Annie M.G. Schmidt fairytale collection at DBNL.org

Filed under: Art,Literature by Branko Collin @ 2:34 pm

When I was a wee lad, one of my favourite fairytale books was Heksen en zo (Witches and such) by Annie M.G. Schmidt, and to my great joy and surprise I ran into the whole collection at the DBNL website. DBNL is a sort of Project Gutenberg, but they apparently have a good rapport with authors’ estates, because they manage to present in-copyright works by significant Dutch authors for free to a web audience.

This version of Heksen en zo is illustrated by Charlotte Dematons. The one we had at home was illustrated by the inimitable Carl Hollander, who also graced the works of Paul Biegel and Astrid Lindgren with his drawings.

There once was a king who was so rich that he had oysters for tea and fed real pearls to his pigs every day. When he drove by in his black carriage with golden wheels, the people bowed deep into the dust.

Sometimes a child said: “But he hasn’t got a nice face, mother.” This would startle the mother and she would whisper: “Shush, you are not allowed to say that.”

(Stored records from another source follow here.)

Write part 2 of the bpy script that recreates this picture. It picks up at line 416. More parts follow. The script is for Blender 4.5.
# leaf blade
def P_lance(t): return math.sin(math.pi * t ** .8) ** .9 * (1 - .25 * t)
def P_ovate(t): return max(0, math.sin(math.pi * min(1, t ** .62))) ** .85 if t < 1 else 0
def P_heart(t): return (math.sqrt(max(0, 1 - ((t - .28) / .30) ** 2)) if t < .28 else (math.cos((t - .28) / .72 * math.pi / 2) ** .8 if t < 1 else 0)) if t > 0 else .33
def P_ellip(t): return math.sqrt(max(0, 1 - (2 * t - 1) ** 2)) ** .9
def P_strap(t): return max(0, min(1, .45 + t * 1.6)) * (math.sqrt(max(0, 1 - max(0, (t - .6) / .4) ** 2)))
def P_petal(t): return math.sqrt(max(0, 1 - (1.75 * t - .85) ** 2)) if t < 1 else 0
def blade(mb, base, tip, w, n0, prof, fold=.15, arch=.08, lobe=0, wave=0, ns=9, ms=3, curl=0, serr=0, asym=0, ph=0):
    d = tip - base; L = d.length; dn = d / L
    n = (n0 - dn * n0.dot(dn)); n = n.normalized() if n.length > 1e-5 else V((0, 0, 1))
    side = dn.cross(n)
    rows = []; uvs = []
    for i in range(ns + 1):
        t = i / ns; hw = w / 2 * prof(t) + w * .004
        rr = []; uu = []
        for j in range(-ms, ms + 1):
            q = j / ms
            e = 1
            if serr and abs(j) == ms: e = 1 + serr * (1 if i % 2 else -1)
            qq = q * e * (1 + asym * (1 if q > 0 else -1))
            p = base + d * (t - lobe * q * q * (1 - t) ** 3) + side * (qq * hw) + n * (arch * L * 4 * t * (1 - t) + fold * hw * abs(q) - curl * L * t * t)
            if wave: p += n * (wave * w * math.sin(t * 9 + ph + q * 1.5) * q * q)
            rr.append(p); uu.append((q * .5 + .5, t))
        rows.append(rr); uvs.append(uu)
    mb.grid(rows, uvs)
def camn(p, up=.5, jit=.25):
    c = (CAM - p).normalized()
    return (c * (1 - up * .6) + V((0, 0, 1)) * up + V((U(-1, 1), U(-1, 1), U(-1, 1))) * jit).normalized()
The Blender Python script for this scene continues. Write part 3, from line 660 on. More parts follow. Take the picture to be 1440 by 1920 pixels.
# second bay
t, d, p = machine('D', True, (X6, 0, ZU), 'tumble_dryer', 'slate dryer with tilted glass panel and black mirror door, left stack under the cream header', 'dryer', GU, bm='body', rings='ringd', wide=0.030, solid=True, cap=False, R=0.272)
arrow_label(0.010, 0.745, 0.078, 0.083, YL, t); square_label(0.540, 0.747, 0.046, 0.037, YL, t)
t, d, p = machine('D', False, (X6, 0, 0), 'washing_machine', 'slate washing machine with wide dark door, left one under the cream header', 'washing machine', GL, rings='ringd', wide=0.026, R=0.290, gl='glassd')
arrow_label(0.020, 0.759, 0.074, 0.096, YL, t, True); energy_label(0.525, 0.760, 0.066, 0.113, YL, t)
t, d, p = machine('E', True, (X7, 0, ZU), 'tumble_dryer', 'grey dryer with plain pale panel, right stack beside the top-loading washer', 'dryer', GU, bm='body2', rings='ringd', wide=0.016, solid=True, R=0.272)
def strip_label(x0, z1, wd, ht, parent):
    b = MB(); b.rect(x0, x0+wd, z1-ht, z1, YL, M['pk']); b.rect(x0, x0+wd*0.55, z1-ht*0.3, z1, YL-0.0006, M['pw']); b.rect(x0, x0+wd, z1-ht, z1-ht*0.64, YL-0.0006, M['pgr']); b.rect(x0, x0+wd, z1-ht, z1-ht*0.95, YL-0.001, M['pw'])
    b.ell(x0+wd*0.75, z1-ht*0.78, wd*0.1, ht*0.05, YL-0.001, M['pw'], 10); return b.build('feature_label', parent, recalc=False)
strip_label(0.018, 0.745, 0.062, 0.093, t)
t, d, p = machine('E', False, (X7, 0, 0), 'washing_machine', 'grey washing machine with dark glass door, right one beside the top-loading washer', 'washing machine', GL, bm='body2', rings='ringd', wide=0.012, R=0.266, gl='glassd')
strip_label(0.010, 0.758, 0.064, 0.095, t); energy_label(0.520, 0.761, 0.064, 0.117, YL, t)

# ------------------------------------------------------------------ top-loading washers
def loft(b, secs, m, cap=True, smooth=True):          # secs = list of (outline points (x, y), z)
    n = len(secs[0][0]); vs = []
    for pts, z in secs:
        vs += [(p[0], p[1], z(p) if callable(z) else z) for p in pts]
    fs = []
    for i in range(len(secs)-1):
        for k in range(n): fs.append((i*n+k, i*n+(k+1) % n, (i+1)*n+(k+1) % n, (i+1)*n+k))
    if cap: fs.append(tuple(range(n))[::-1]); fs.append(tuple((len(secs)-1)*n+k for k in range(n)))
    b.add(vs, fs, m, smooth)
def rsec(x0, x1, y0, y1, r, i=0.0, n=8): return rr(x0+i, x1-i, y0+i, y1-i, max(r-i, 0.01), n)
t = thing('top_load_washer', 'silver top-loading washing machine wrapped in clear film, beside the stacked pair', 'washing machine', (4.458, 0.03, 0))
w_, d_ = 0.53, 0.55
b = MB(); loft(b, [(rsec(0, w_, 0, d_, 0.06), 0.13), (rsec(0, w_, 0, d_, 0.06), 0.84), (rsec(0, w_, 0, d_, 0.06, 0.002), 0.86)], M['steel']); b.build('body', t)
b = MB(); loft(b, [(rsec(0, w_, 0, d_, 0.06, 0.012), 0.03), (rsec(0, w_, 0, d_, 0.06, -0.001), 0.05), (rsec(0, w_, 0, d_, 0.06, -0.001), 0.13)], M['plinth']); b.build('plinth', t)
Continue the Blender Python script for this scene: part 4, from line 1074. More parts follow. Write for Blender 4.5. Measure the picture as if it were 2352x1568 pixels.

“Why not?” the child asked. “Can the king hear us?”

“No,” the mother said. “But the king has a marshal who keeps an ear to the ground.”

And this was so. The king had a marshal who could unscrew his left ear. When nobody was watching he would lay the ear between some shrubs near the window of a house. Then he would go away and leave his ear behind.

[…]

(From: De maarschalk die zijn oor te luisteren legde, Heksen en Zo, Annie M.G. Schmidt.)